-- BEGIN DATA SECTION --

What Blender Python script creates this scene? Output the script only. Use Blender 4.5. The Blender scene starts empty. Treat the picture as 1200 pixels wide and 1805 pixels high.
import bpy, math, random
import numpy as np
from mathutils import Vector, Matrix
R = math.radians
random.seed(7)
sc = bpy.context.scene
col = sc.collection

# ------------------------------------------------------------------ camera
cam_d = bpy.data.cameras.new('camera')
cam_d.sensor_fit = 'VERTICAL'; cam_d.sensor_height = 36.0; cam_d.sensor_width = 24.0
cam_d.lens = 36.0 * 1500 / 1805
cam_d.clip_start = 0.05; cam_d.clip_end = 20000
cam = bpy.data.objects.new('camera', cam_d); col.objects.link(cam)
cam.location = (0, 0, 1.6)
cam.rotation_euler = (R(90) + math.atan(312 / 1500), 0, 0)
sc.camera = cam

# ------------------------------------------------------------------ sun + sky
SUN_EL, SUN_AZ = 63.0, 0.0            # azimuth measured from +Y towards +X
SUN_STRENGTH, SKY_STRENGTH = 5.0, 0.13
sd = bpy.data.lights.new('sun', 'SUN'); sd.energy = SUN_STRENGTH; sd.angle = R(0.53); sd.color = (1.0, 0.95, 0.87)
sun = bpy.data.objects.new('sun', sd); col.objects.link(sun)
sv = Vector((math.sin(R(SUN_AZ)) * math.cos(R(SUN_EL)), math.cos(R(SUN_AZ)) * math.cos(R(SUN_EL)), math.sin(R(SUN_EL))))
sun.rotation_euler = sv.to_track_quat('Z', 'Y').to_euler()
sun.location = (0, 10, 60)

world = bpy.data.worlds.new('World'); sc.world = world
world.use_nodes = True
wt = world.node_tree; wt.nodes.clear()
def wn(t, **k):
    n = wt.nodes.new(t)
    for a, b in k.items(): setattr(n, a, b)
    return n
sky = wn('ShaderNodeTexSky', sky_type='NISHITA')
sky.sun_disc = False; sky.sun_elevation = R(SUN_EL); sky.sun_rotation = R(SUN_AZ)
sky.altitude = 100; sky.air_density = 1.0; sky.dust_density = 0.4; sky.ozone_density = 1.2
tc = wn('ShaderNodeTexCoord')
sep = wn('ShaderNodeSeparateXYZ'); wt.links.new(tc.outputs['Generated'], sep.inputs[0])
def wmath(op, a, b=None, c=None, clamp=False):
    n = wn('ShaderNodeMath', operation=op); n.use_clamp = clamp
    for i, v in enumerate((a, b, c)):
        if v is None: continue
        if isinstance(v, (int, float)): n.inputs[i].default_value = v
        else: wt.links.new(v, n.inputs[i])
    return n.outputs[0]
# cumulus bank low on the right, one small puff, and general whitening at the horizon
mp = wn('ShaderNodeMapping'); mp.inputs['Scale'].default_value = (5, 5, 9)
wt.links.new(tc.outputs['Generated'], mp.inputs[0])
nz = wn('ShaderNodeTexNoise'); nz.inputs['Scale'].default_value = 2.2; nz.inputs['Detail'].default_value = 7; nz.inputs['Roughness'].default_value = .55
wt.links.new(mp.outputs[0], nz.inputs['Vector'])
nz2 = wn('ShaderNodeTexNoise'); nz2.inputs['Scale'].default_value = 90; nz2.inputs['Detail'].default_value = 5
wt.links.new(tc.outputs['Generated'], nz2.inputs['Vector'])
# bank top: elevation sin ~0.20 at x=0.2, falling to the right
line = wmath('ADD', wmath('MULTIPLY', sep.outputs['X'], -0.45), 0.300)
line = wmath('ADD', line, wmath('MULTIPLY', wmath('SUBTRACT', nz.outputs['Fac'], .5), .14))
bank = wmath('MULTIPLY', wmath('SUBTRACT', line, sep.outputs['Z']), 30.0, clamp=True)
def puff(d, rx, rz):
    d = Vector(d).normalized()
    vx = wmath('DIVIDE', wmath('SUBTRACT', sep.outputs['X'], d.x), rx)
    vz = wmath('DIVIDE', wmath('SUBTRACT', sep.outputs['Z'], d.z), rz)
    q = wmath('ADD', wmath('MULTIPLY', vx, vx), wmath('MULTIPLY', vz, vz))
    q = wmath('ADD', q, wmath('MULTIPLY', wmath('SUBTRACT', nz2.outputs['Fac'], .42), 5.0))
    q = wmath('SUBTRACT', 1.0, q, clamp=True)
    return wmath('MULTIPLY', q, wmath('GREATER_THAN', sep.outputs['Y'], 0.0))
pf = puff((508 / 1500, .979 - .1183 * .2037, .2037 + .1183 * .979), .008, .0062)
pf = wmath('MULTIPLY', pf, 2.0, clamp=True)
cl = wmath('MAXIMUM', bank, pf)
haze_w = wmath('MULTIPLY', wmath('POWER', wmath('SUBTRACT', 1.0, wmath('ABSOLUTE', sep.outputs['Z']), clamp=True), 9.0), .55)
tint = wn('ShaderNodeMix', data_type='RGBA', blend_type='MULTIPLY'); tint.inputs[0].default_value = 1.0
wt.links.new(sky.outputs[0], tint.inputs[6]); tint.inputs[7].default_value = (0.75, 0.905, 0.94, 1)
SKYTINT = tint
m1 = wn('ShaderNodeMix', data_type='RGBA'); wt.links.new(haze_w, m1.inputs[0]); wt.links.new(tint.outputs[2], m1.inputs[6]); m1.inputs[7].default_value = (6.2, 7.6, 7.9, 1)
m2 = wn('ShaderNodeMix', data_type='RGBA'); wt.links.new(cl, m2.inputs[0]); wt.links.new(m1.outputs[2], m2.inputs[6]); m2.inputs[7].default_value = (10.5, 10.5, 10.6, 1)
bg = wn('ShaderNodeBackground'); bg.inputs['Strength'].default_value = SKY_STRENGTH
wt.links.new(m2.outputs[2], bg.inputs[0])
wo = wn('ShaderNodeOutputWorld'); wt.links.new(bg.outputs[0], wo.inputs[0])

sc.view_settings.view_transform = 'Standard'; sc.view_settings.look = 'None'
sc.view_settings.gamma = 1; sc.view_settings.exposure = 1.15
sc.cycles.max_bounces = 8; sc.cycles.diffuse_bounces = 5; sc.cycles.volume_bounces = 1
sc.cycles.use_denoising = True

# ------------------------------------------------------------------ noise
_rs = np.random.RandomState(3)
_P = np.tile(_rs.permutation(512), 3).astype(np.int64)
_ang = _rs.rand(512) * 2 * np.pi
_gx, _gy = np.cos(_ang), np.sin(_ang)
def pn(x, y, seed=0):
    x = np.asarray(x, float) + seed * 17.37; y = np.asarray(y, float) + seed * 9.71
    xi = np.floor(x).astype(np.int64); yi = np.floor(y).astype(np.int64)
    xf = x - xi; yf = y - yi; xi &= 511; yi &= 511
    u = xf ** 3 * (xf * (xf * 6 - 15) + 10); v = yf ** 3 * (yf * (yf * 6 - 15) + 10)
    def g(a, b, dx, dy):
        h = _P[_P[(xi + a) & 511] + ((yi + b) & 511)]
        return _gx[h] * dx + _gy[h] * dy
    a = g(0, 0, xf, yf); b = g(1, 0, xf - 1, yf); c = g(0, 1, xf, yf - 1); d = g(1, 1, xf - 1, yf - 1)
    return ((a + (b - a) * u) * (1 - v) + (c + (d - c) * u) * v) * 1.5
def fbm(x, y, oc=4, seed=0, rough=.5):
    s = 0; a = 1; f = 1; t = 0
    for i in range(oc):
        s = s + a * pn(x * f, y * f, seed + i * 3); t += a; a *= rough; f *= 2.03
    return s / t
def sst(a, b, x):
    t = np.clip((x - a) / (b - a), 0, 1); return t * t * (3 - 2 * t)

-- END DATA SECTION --

What are the exact lines from the beginning of the material through the line containing "col = sc.collection"? Write out those lines alone.

ANSWER TO THIS EXERCISE:
What Blender Python script creates this scene? Output the script only. Use Blender 4.5. The Blender scene starts empty. Treat the picture as 1200 pixels wide and 1805 pixels high.
import bpy, math, random
import numpy as np
from mathutils import Vector, Matrix
R = math.radians
random.seed(7)
sc = bpy.context.scene
col = sc.collection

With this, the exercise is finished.